Scene script records

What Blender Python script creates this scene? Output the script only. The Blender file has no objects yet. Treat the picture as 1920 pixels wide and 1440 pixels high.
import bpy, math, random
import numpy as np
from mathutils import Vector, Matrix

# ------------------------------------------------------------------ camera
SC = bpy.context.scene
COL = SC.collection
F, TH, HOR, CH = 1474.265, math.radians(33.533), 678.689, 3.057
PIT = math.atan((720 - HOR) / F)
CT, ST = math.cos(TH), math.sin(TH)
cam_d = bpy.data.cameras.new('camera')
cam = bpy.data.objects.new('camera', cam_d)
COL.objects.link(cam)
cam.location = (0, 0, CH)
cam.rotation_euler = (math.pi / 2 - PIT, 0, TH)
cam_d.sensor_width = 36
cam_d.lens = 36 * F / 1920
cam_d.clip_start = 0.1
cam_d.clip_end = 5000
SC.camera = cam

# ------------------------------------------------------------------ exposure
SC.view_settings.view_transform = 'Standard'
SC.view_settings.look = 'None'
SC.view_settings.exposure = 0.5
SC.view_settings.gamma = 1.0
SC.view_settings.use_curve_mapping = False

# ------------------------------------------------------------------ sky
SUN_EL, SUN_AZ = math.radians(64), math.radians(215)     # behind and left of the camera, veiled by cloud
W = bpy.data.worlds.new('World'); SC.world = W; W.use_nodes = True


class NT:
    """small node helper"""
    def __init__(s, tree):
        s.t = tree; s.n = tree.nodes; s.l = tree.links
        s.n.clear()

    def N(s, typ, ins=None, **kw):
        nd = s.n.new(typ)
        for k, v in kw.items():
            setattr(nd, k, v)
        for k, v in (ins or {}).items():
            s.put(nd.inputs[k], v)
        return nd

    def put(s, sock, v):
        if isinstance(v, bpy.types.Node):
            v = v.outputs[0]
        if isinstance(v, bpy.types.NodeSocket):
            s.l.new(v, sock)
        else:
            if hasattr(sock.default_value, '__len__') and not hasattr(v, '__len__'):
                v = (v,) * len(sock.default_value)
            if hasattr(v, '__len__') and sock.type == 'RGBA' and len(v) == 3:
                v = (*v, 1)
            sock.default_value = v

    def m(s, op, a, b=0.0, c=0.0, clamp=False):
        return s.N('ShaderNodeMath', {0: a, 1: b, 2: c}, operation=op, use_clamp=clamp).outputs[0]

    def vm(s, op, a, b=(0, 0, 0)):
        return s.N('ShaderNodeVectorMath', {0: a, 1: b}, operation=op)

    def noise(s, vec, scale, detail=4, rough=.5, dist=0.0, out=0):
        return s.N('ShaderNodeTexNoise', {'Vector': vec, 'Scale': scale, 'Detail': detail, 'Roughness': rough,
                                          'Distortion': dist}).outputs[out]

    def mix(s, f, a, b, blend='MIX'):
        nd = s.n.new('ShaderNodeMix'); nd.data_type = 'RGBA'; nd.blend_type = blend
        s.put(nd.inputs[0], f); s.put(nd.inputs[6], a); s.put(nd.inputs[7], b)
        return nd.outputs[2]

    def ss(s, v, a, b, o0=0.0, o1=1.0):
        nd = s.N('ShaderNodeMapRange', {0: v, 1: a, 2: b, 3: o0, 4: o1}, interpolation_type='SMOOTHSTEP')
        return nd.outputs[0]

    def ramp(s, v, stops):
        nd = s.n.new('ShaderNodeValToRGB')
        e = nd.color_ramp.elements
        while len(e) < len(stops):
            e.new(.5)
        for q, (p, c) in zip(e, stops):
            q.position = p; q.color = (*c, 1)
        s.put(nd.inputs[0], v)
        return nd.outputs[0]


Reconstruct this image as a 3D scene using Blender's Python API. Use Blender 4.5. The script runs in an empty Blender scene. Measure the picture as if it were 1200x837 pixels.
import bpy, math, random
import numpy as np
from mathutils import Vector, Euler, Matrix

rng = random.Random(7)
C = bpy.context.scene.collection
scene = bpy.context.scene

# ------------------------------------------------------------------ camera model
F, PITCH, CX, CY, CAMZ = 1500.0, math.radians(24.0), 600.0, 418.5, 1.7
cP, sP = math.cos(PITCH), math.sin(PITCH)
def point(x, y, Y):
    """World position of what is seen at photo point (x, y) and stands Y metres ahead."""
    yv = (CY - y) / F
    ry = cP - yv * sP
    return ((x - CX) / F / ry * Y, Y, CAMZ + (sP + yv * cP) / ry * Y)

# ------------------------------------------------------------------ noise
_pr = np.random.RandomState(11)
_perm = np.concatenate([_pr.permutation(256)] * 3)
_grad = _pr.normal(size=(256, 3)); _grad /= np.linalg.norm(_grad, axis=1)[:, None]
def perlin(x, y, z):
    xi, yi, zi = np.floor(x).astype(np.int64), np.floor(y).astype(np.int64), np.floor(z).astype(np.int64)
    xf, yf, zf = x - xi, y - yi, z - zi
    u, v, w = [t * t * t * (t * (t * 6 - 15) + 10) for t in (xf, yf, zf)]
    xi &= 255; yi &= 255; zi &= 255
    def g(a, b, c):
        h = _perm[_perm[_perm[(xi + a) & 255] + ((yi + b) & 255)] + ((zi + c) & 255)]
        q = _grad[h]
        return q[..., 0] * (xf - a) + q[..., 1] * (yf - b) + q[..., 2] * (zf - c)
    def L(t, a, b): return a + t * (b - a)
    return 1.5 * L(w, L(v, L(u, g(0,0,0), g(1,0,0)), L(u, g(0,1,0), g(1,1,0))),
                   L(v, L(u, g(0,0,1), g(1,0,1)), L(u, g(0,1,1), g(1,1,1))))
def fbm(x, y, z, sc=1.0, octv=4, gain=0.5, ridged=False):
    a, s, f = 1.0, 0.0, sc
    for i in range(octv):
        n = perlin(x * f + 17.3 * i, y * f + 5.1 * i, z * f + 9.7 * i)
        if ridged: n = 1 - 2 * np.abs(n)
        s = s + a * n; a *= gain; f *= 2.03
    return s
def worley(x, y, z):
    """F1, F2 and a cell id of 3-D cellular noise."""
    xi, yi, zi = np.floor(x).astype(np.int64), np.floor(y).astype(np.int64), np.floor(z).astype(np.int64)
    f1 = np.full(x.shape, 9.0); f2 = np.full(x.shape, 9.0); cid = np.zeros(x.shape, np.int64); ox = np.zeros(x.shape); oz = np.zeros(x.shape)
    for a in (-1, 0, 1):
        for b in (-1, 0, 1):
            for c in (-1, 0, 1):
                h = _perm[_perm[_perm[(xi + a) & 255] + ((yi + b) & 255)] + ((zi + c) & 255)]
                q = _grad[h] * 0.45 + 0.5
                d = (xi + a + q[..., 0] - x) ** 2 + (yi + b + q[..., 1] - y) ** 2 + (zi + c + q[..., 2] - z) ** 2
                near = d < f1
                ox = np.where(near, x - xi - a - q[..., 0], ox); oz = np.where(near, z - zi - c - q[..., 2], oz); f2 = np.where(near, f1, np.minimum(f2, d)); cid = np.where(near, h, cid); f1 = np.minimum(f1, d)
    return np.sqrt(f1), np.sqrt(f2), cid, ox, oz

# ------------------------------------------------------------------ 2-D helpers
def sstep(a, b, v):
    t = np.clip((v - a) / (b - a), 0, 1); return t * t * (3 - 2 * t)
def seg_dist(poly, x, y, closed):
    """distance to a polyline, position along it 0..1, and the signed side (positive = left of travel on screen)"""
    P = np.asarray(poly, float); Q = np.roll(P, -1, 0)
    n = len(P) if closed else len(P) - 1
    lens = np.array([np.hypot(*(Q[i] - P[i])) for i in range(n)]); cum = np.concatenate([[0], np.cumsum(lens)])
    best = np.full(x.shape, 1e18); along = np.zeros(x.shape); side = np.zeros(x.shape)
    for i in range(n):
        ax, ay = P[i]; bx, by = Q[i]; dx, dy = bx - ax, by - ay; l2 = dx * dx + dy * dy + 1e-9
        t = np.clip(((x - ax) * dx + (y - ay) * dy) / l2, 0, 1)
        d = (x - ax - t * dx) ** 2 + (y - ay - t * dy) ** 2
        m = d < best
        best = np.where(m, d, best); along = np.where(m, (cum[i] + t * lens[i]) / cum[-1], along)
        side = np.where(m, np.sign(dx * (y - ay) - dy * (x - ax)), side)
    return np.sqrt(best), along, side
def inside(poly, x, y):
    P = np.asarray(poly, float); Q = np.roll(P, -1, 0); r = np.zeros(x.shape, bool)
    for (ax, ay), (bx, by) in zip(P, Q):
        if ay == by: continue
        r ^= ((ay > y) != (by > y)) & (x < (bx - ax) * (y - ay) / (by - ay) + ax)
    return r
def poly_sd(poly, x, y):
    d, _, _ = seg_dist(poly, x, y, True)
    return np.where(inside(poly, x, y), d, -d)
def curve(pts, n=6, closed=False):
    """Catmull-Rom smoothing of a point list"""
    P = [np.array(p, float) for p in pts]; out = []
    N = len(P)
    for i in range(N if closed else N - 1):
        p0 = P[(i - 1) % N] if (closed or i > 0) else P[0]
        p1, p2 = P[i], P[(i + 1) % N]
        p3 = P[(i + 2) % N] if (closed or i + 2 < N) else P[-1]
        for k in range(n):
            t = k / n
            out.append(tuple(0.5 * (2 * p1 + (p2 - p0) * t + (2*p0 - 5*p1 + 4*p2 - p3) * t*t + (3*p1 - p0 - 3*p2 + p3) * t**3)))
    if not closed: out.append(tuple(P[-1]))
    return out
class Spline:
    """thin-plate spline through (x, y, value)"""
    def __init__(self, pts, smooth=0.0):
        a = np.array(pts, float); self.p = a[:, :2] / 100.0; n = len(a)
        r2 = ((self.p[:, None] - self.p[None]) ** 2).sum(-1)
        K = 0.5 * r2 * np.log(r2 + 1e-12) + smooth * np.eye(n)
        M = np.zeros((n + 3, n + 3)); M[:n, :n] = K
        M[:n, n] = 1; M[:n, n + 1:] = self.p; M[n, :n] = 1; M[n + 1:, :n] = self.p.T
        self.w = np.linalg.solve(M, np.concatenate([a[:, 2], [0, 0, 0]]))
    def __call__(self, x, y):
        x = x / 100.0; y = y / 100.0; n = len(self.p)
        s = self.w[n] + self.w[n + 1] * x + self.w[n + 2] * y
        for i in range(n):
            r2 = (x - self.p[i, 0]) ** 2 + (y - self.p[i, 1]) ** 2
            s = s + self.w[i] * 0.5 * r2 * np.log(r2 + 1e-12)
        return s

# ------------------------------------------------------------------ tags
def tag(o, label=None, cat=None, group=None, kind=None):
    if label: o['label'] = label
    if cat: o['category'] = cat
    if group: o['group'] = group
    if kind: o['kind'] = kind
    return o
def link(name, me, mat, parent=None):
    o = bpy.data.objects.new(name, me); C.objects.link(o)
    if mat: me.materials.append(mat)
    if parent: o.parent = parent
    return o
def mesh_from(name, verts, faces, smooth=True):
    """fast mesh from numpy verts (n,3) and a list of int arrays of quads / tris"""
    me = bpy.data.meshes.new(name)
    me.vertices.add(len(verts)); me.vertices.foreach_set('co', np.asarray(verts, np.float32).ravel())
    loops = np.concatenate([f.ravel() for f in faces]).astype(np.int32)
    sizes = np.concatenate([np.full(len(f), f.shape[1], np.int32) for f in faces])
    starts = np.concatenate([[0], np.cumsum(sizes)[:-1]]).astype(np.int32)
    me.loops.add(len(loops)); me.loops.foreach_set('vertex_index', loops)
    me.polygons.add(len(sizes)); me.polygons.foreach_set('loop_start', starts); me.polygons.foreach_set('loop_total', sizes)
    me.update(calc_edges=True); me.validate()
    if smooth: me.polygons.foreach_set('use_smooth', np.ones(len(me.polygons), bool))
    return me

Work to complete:
Quote verbatim the opening lines of the listing above, ending with the line where "SC.view_settings.use_curve_mapping = False" appears; include both endpoints and nothing more.

Answer for this exercise:
What Blender Python script creates this scene? Output the script only. The Blender file has no objects yet. Treat the picture as 1920 pixels wide and 1440 pixels high.
import bpy, math, random
import numpy as np
from mathutils import Vector, Matrix

# ------------------------------------------------------------------ camera
SC = bpy.context.scene
COL = SC.collection
F, TH, HOR, CH = 1474.265, math.radians(33.533), 678.689, 3.057
PIT = math.atan((720 - HOR) / F)
CT, ST = math.cos(TH), math.sin(TH)
cam_d = bpy.data.cameras.new('camera')
cam = bpy.data.objects.new('camera', cam_d)
COL.objects.link(cam)
cam.location = (0, 0, CH)
cam.rotation_euler = (math.pi / 2 - PIT, 0, TH)
cam_d.sensor_width = 36
cam_d.lens = 36 * F / 1920
cam_d.clip_start = 0.1
cam_d.clip_end = 5000
SC.camera = cam

# ------------------------------------------------------------------ exposure
SC.view_settings.view_transform = 'Standard'
SC.view_settings.look = 'None'
SC.view_settings.exposure = 0.5
SC.view_settings.gamma = 1.0
SC.view_settings.use_curve_mapping = False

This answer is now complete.